Lucas, sua pergunta ficou martelando. Acho que não respondi direito, tento ainda uma vez. Você foi tão sincero e direto, obrigado.
Fazer um autorretrato não impõe dificuldade alguma de ordem psicológica. Difícil é desenhar um rosto alheio, os outros têm expectativas que nenhum pintor consegue satisfazer completamente. Nós pintores não temos expectativa alguma. Tomamos nosso rosto como quem desenha um pêssego, uma garrafa, o gradil do portão. É como desenhar um prato com frutas, já disse Cézanne. No final das contas, se estivermos certos, tudo revelará nossa paisagem interior, como demonstraram tão poeticamente os pintores chineses. Se estivermos errados, estaremos errados para nunca mais, para fora do tempo.
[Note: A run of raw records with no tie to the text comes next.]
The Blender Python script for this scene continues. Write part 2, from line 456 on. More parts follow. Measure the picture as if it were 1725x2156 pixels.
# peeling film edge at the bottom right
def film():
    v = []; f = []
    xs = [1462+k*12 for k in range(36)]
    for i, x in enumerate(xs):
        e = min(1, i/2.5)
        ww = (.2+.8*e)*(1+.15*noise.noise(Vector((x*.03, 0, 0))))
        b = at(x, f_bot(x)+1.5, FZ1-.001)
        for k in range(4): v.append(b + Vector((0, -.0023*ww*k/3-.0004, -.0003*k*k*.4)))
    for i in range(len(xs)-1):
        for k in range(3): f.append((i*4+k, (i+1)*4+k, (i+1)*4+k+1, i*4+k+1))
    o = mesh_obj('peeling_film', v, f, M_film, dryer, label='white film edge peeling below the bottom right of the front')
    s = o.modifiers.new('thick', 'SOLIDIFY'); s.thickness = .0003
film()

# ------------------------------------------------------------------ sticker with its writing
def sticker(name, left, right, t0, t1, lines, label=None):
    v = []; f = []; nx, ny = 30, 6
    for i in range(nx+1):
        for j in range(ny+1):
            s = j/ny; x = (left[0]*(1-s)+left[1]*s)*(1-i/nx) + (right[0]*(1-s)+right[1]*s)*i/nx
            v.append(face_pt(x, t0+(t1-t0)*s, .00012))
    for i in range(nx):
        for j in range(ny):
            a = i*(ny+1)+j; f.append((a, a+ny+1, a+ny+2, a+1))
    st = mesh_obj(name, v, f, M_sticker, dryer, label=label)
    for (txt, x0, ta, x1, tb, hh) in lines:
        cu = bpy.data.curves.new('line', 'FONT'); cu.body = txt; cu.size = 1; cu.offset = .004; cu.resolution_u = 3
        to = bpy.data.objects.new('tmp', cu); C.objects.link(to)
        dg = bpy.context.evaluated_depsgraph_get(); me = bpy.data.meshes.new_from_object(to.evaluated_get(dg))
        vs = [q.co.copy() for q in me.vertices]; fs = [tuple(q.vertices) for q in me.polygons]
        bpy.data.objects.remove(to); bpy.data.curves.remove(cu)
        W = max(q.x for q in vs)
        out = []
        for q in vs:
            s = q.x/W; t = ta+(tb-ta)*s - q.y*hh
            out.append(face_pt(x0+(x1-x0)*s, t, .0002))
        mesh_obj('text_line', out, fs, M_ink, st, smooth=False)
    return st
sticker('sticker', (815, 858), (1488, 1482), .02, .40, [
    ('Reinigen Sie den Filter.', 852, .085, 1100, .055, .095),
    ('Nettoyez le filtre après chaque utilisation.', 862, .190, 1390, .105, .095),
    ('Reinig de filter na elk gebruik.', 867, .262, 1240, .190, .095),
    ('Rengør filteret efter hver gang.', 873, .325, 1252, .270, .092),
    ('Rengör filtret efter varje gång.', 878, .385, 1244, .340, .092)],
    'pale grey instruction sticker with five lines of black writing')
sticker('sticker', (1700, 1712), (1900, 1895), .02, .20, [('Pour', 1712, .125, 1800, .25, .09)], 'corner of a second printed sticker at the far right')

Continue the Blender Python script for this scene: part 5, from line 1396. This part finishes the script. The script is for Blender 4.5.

Quando nos desenhamos, emprestamos nossas mãos e olhos para que a velha pergunta seja feita ainda uma vez: quem somos, de onde viemos e para onde estamos indo? Qual o sentido disso tudo, dessa sucessão enganosamente infindável de dias e meses e anos? Os autorretratos são nossa resposta, satisfatória apenas no estrito decurso da pintura ou do desenho. Depois, voltamos a não saber nada. Os autorretratos são lacunas em que a pergunta é mais aguda. Nem antes, nem depois ficamos sabendo direito o que fizemos da vida e o que ela fez conosco. Brincamos de brincar, nos melhores momentos.
Mas há um certo prazer obsessivo em retomar dezenas de vezes o próprio rosto. Rembrandt fez mais de 40 autorretratos. No de1665, quatro anos antes de morrer, ele aparece rindo, como quem ri nos estertores do último ato. Esse riso in extremis, de si mesmo e do mundo, atravessa os séculos e nos atinge como uma bomba. Mais veemente do que o sorriso discreto da Mona Lisa, seu enigma só pode ser decifrado no subsolo de nós mesmos, no reino escuro das raízes, bem longe das palavras.